I maintain that Spike Lee's film represented one of the most honest and genuine
conversation starters about race and racism in America. In that summer of
1989 I had discussions about the director's film with my white work
colleagues. We viewed "Do The Right Thing" very differently. Two
colleagues I spoke to were worried about Sal's pizzeria being destroyed. I
was concerned about Radio Raheem being killed for no reason at all.
There's "Imitation Of Life" and numerous other films, but "Do The Right Thing"
was one of the signature films about race, class and conscience. It
confronts you and compels a reaction.

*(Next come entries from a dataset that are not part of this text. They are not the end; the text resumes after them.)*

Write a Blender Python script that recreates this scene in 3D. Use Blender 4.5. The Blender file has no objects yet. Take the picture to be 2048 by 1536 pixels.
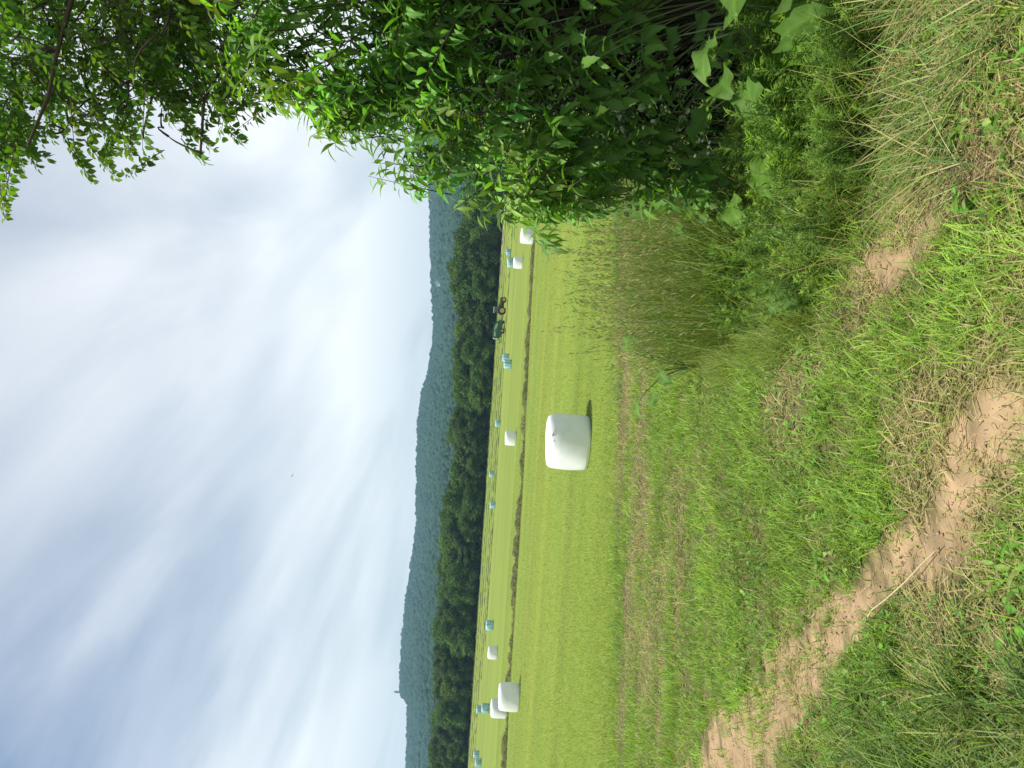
import bpy, bmesh, math, random
import numpy as np
from mathutils import Vector, Matrix

random.seed(7)
RNG = np.random.default_rng(11)
S = bpy.context.scene
COL = S.collection
R = math.radians
PI = math.pi

# ------------------------------------------------------------------ camera geometry (phone held upright, picture stored on its side)
F = 1500.0                       # focal length in pixels of the 2048 px side
EYE = np.array([0.0, 0.0, 2.65])
ROLL = 0.065
PITCH = math.atan(36.3 / F)
fw = np.array([0.0, math.cos(PITCH), -math.sin(PITCH)])
up0 = np.array([0.0, math.sin(PITCH), math.cos(PITCH)])
rt0 = np.array([1.0, 0.0, 0.0])
rt = math.cos(ROLL) * rt0 + math.sin(ROLL) * up0
un = -math.sin(ROLL) * rt0 + math.cos(ROLL) * up0

cam = bpy.data.cameras.new('camera')
cam_o = bpy.data.objects.new('camera', cam)
COL.objects.link(cam_o)
M = Matrix(((-un[0], rt[0], -fw[0], EYE[0]), (-un[1], rt[1], -fw[1], EYE[1]), (-un[2], rt[2], -fw[2], EYE[2]), (0, 0, 0, 1)))
cam_o.matrix_world = M
cam.sensor_fit = 'HORIZONTAL'
cam.sensor_width = 36.0
cam.lens = F / 2048.0 * 36.0
cam.clip_start = 0.05
cam.clip_end = 9000
S.camera = cam_o


def ray(px, py):
    u = 768.0 - np.asarray(py, float); v = 1024.0 - np.asarray(px, float)
    d = fw * F + np.multiply.outer(u, rt) + np.multiply.outer(v, un)
    return d / d[..., 1:2]          # per metre of forward distance (y)


def at(px, py, depth):
    return EYE + ray(px, py) * np.asarray(depth, float)[..., None]


def project(p):
    q = np.asarray(p, float) - EYE
    w = q @ fw
    w = np.where(np.abs(w) < 1e-3, 1e-3, w)
    u = (q @ rt) / w * F; v = (q @ un) / w * F
    return 1024.0 - v, 768.0 - u, w


# ------------------------------------------------------------------ noise and the lie of the land
def _h(ix, iy, s):
    n = (ix.astype(np.int64) * 374761393 + iy.astype(np.int64) * 668265263 + s * 2147483647) & 0xFFFFFFFF
    n = ((n ^ (n >> 13)) * 1274126177) & 0xFFFFFFFF
    n = n ^ (n >> 16)
    return (n & 0xFFFFFF) / float(0xFFFFFF)


def vn(x, y, s=0):
    x = np.asarray(x, float); y = np.asarray(y, float)
    ix = np.floor(x); iy = np.floor(y)
    fx = x - ix; fy = y - iy
    fx = fx * fx * (3 - 2 * fx); fy = fy * fy * (3 - 2 * fy)
    ix = ix.astype(np.int64); iy = iy.astype(np.int64)
    a = _h(ix, iy, s); b = _h(ix + 1, iy, s); c = _h(ix, iy + 1, s); d = _h(ix + 1, iy + 1, s)
    return (a * (1 - fx) + b * fx) * (1 - fy) + (c * (1 - fx) + d * fx) * fy


def fbm(x, y, s=0, o=4):
    t = 0.0; a = 0.5; n = 0.0
    for k in range(o):
        t = t + a * vn(np.asarray(x) * 2 ** k, np.asarray(y) * 2 ** k, s + 17 * k); n += a; a *= 0.55
    return t / n


def sstep(a, b, x):
    t = np.clip((np.asarray(x, float) - a) / (b - a), 0, 1)
    return t * t * (3 - 2 * t)


def tt(x, y):
    return np.asarray(y, float) - 0.38 * np.clip(x, -9, 4)


def zg(x, y):
    x = np.asarray(x, float); y = np.asarray(y, float)
    s = np.minimum((16.0 - tt(x, y)) / 16.0, 1.25)
    v = 1.15 * 0.5 * (s + np.sqrt(s * s + 0.004)) - 0.03
    yy = np.clip(y - 50, 0, 186)
    far = 5.0e-7 * yy ** 3
    near = sstep(19, 14, tt(x, y))
    return v * (s > -3) + far + near * 0.07 * (fbm(x * 0.9, y * 0.9, 3) - 0.5) + 0.03 * (fbm(x * 0.25, y * 0.25, 5) - 0.5)


_D = np.concatenate([np.linspace(0.8, 30, 500), np.linspace(30.2, 260, 900)])


def ground_at(px, py):
    px = np.atleast_1d(np.asarray(px, float)); py = np.atleast_1d(np.asarray(py, float))
    r = ray(px, py); out = np.zeros((len(px), 3))
    for i in range(len(px)):
        P = EYE + _D[:, None] * r[i]
        g = P[:, 2] - zg(P[:, 0], P[:, 1])
        k = np.argmax(g < 0)
        if g[k] >= 0: k = len(_D) - 1
        if k == 0: d = _D[0]
        else: d = _D[k - 1] + (_D[k] - _D[k - 1]) * g[k - 1] / (g[k - 1] - g[k] + 1e-9)
        P = EYE + d * r[i]; out[i] = (P[0], P[1], zg(P[0], P[1]))
    return out


def in_poly(px, py, poly):
    poly = np.asarray(poly, float)
    c = np.zeros(np.shape(px), bool)
    j = len(poly) - 1
    for i in range(len(poly)):
        xi, yi = poly[i]; xj, yj = poly[j]
        hit = ((yi > py) != (yj > py)) & (px < (xj - xi) * (py - yi) / (yj - yi + 1e-12) + xi)
        c ^= hit; j = i
    return c


def sample_poly(poly, n, rng=RNG):
    poly = np.asarray(poly, float); lo = poly.min(0); hi = poly.max(0); out = np.zeros((0, 2))
    while len(out) < n:
        q = lo + (hi - lo) * rng.random((n * 2, 2))
        out = np.concatenate([out, q[in_poly(q[:, 0], q[:, 1], poly)]])
    return out[:n]


# ------------------------------------------------------------------ materials
def newmat(name):
    m = bpy.data.materials.new(name); m.use_nodes = True
    nt = m.node_tree; nt.nodes.clear()
    out = nt.nodes.new('ShaderNodeOutputMaterial')
    return m, nt, out


def N(nt, kind, **kw):
    n = nt.nodes.new(kind)
    for k, v in kw.items():
        if k in n.inputs: n.inputs[k].default_value = v
        else: setattr(n, k, v)
    return n


def leaf_mat(name, trans=0.4, tint=(1.5, 1.6, 0.5), rough=0.5, spec=0.35):
    m, nt, out = newmat(name)
    a = N(nt, 'ShaderNodeAttribute', attribute_name='Col')
    p = N(nt, 'ShaderNodeBsdfPrincipled', Roughness=rough)
    p.inputs['Specular IOR Level'].default_value = spec
    t = N(nt, 'ShaderNodeBsdfTranslucent')
    mul = N(nt, 'ShaderNodeMix', data_type='RGBA', blend_type='MULTIPLY')
    mul.inputs[0].default_value = 1.0
    mul.inputs[7].default_value = (*tint, 1)
    mx = N(nt, 'ShaderNodeMixShader'); mx.inputs[0].default_value = trans
    L = nt.links.new
    L(a.outputs['Color'], p.inputs['Base Color']); L(a.outputs['Color'], mul.inputs[6]); L(mul.outputs[2], t.inputs['Color'])
    L(p.outputs[0], mx.inputs[1]); L(t.outputs[0], mx.inputs[2]); L(mx.outputs[0], out.inputs['Surface'])
    return m


def plain(name, col, rough=0.5, metal=0.0, spec=0.5, var=0.15, scale=8.0, bump=0.0):
    m, nt, out = newmat(name)
    p = N(nt, 'ShaderNodeBsdfPrincipled', Roughness=rough, Metallic=metal)
    p.inputs['Specular IOR Level'].default_value = spec
    tc = N(nt, 'ShaderNodeTexCoord')
    nz = N(nt, 'ShaderNodeTexNoise', Scale=scale, Detail=5.0)
    mp = N(nt, 'ShaderNodeMapRange'); mp.inputs[3].default_value = 1 - var; mp.inputs[4].default_value = 1 + var
    mul = N(nt, 'ShaderNodeMix', data_type='RGBA', blend_type='MULTIPLY'); mul.inputs[0].default_value = 1
    mul.inputs[6].default_value = (*col, 1)
    L = nt.links.new
    L(tc.outputs['Object'], nz.inputs['Vector']); L(nz.outputs['Fac'], mp.inputs[0]); L(mp.outputs[0], mul.inputs[7])
    L(mul.outputs[2], p.inputs['Base Color'])
    if bump:
        b = N(nt, 'ShaderNodeBump', Strength=bump); L(nz.outputs['Fac'], b.inputs['Height']); L(b.outputs[0], p.inputs['Normal'])
    L(p.outputs[0], out.inputs['Surface'])
    return m


def vcol_mat(name, rough=0.9, spec=0.1, bump=0.0, bscale=40.0):
    m, nt, out = newmat(name)
    a = N(nt, 'ShaderNodeAttribute', attribute_name='Col')
    p = N(nt, 'ShaderNodeBsdfPrincipled', Roughness=rough)
    p.inputs['Specular IOR Level'].default_value = spec
    nt.links.new(a.outputs['Color'], p.inputs['Base Color'])
    nt.links.new(p.outputs[0], out.inputs['Surface'])
    return m


# ------------------------------------------------------------------ meshes from arrays
def build(name, V, faces, mat=None, cols=None, parent=None, smooth=False):
    """faces: list of integer arrays (n,3) / (n,4)"""
    V = np.ascontiguousarray(V, np.float32)
    if not isinstance(faces, (list, tuple)): faces = [faces]
    faces = [np.asarray(f, np.int32) for f in faces if len(f)]
    me = bpy.data.meshes.new(name)
    me.vertices.add(len(V)); me.vertices.foreach_set('co', V.ravel())
    loops = np.concatenate([f.ravel() for f in faces])
    cnt = np.concatenate([np.full(len(f), f.shape[1], np.int32) for f in faces])
    st = np.concatenate([[0], np.cumsum(cnt)[:-1]]).astype(np.int32)
    me.loops.add(len(loops)); me.loops.foreach_set('vertex_index', loops)
    me.polygons.add(len(cnt)); me.polygons.foreach_set('loop_start', st)
    try: me.polygons.foreach_set('loop_total', cnt)
    except Exception: pass
    if smooth: me.polygons.foreach_set('use_smooth', np.ones(len(cnt), bool))
    if cols is not None:
        c = np.ones((len(V), 4), np.float32); c[:, :3] = np.clip(cols, 0, 1)
        at_ = me.attributes.new('Col', 'FLOAT_COLOR', 'POINT'); at_.data.foreach_set('color', c.ravel())
    me.update(calc_edges=True)
    o = bpy.data.objects.new(name, me); COL.objects.link(o)
    if mat: me.materials.append(mat)
    if parent: o.parent = parent
    return o


class Acc:
    """collects vertex / face / colour arrays into one mesh"""
    def __init__(self): self.V = []; self.F = []; self.C = []; self.n = 0
    def add(self, V, F, C=None):
        V = np.asarray(V, float)
        for f in (F if isinstance(F, (list, tuple)) else [F]): self.F.append(np.asarray(f) + self.n)
        self.V.append(V); self.n += len(V)
        if C is None: C = np.ones((len(V), 3)) * 0.5
        C = np.asarray(C, float)
        if C.ndim == 1: C = np.repeat(C[None], len(V), 0)
        self.C.append(C)
    def build(self, name, mat, parent=None, smooth=False):
        tri = [f for f in self.F if f.shape[1] == 3]; quad = [f for f in self.F if f.shape[1] == 4]
        fs = []
        if tri: fs.append(np.concatenate(tri))
        if quad: fs.append(np.concatenate(quad))
        return build(name, np.concatenate(self.V), fs, mat, np.concatenate(self.C), parent, smooth)


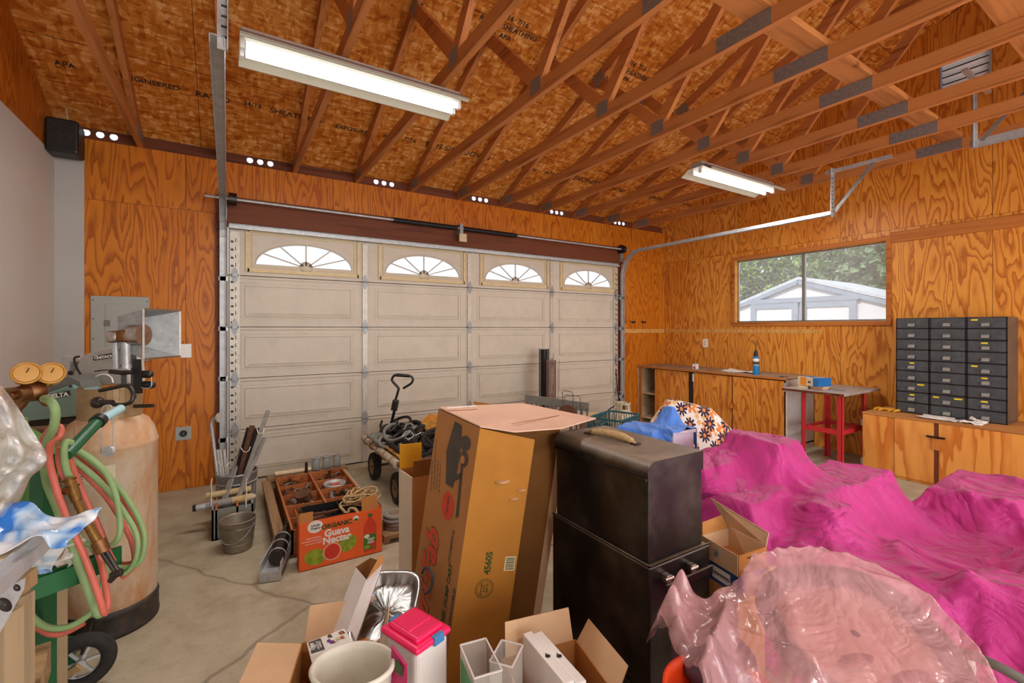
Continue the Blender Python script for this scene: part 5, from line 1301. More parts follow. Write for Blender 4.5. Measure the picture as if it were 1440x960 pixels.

Complex, even-handed and nuanced,
the film is an open-ended question rather than an attempt at an answer to the
deep, still-very real (and worsening) problems of institutional racism, and the
casual racism within those who believe they aren't racist.
"Do The Right Thing" was the groundbreaker, in lots of ways.
One of the questions I still ask myself and others 25 years later, is, why
didn't Sal simply call the police? As he smashes Radio Raheem's stereo box
to pieces with his baseball bat, a pay telephone, which we have seen used in the
film at least once before, is less than two feet from him. The police had
visited Sal's Famous Pizzeria just moments before. Why didn't he use it?
"Do The Right Thing" has its 25th anniversary on Monday, June 30.